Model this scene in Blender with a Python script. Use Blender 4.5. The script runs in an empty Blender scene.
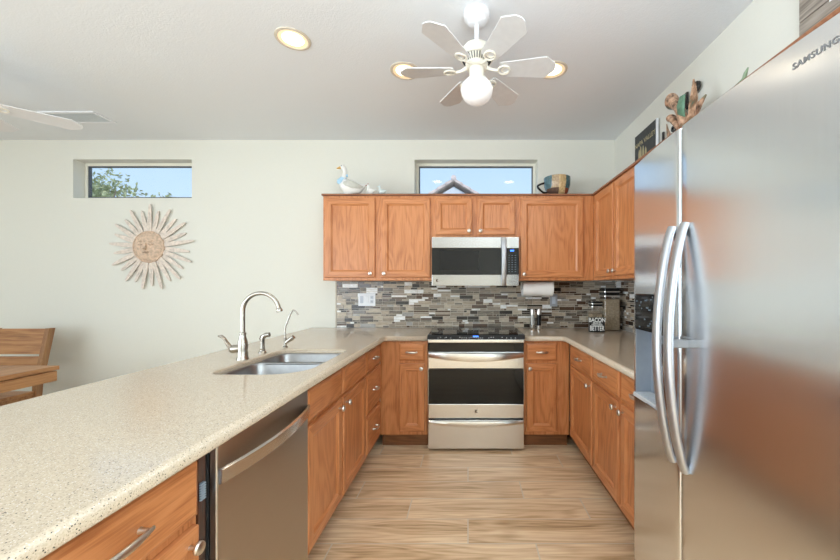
import bpy, bmesh, math, random
from mathutils import Vector, Matrix
C = bpy.context.scene
COL = C.collection
PI = math.pi
random.seed(7)

# ------------------------------------------------------------------ camera, world, lights, exposure
cam_d = bpy.data.cameras.new('camera'); cam = bpy.data.objects.new('camera', cam_d); COL.objects.link(cam)
cam_d.sensor_width = 36; cam_d.lens = 354/840*36
cam_d.shift_x = -48/840; cam_d.shift_y = 8/840
cam_d.clip_start = 0.02; cam_d.clip_end = 300
cam.location = (0, 0, 1.30); cam.rotation_euler = (PI/2, 0, 0)
C.camera = cam
C.view_settings.view_transform = 'Standard'; C.view_settings.look = 'None'
C.view_settings.gamma = 1; C.view_settings.use_curve_mapping = False
C.view_settings.exposure = 0.33

w = bpy.data.worlds.new('sky'); C.world = w; w.use_nodes = True
nt = w.node_tree; nt.nodes.clear()
o_ = nt.nodes.new('ShaderNodeOutputWorld'); b_ = nt.nodes.new('ShaderNodeBackground')
tc = nt.nodes.new('ShaderNodeTexCoord'); sx = nt.nodes.new('ShaderNodeSeparateXYZ'); cr = nt.nodes.new('ShaderNodeValToRGB')
cr.color_ramp.elements[0].position = 0.0; cr.color_ramp.elements[0].color = (0.60, 0.80, 1.0, 1)
cr.color_ramp.elements[1].position = 0.7; cr.color_ramp.elements[1].color = (0.40, 0.66, 1.0, 1)
nt.links.new(tc.outputs['Generated'], sx.inputs[0]); nt.links.new(sx.outputs[2], cr.inputs[0])
nt.links.new(cr.outputs[0], b_.inputs[0]); b_.inputs[1].default_value = .92
nt.links.new(b_.outputs[0], o_.inputs[0])

def area(name, loc, rot, sx_, sy_, power, color):
    l = bpy.data.lights.new(name, 'AREA'); l.shape = 'RECTANGLE'; l.size = sx_; l.size_y = sy_
    l.energy = power; l.color = color
    o = bpy.data.objects.new(name, l); COL.objects.link(o); o.location = loc; o.rotation_euler = rot
    return o
# daylight through the glazed doors behind the camera and the windows of the dining side
DAY = (0.83, 0.925, 1.0)
area('daylight_patio_door', (-4.1, -3.95, 1.3), (math.radians(91), 0, 0), 3.4, 2.3, 82, DAY)
a_ = area('daylight_dining_window', (-6.35, -1.7, 1.4), (math.radians(98), 0, -PI/2), 3.4, 1.9, 130, DAY); a_.data.spread = math.radians(120)
area('daylight_entry_window', (1.38, -2.6, 1.35), (math.radians(100), 0, PI/2), 1.6, 1.9, 58, DAY)
# added fill light near the camera, aimed at the ceiling to even the brightness
area('added_ceiling_fill', (.50, -.55, 1.60), (math.radians(178), 0, 0), 1.5, 1.4, 66, (.82, .93, 1.0))
sun = bpy.data.lights.new('sun', 'SUN'); sun.energy = 2.0; sun.angle = 0.02; sun.color = (1, .95, .88)
so = bpy.data.objects.new('sun', sun); COL.objects.link(so); so.rotation_euler = (math.radians(38), 0, math.radians(25))

# ------------------------------------------------------------------ node helpers
def mat(name):
    m = bpy.data.materials.new(name); m.use_nodes = True
    return m, m.node_tree, m.node_tree.nodes['Principled BSDF']
def N(nt, t, **k):
    n = nt.nodes.new(t)
    for a, v in k.items(): setattr(n, a, v)
    return n
def L(nt, a, b): nt.links.new(a, b)
def math_(nt, op, a, b=None, c=None):
    n = N(nt, 'ShaderNodeMath', operation=op)
    for i, v in enumerate((a, b, c)):
        if v is None: continue
        if isinstance(v, (int, float)): n.inputs[i].default_value = v
        else: L(nt, v, n.inputs[i])
    return n.outputs[0]
def ramp(nt, fac, stops, interp='LINEAR'):
    n = N(nt, 'ShaderNodeValToRGB'); cr = n.color_ramp; cr.interpolation = interp
    while len(cr.elements) < len(stops): cr.elements.new(0.5)
    for e, (p, c) in zip(cr.elements, stops): e.position = p; e.color = (*c, 1)
    L(nt, fac, n.inputs[0]); return n.outputs[0]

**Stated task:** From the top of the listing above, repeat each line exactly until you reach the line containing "random.seed(7)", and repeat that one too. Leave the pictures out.

**Written response:**
Model this scene in Blender with a Python script. Use Blender 4.5. The script runs in an empty Blender scene.
import bpy, bmesh, math, random
from mathutils import Vector, Matrix
C = bpy.context.scene
COL = C.collection
PI = math.pi
random.seed(7)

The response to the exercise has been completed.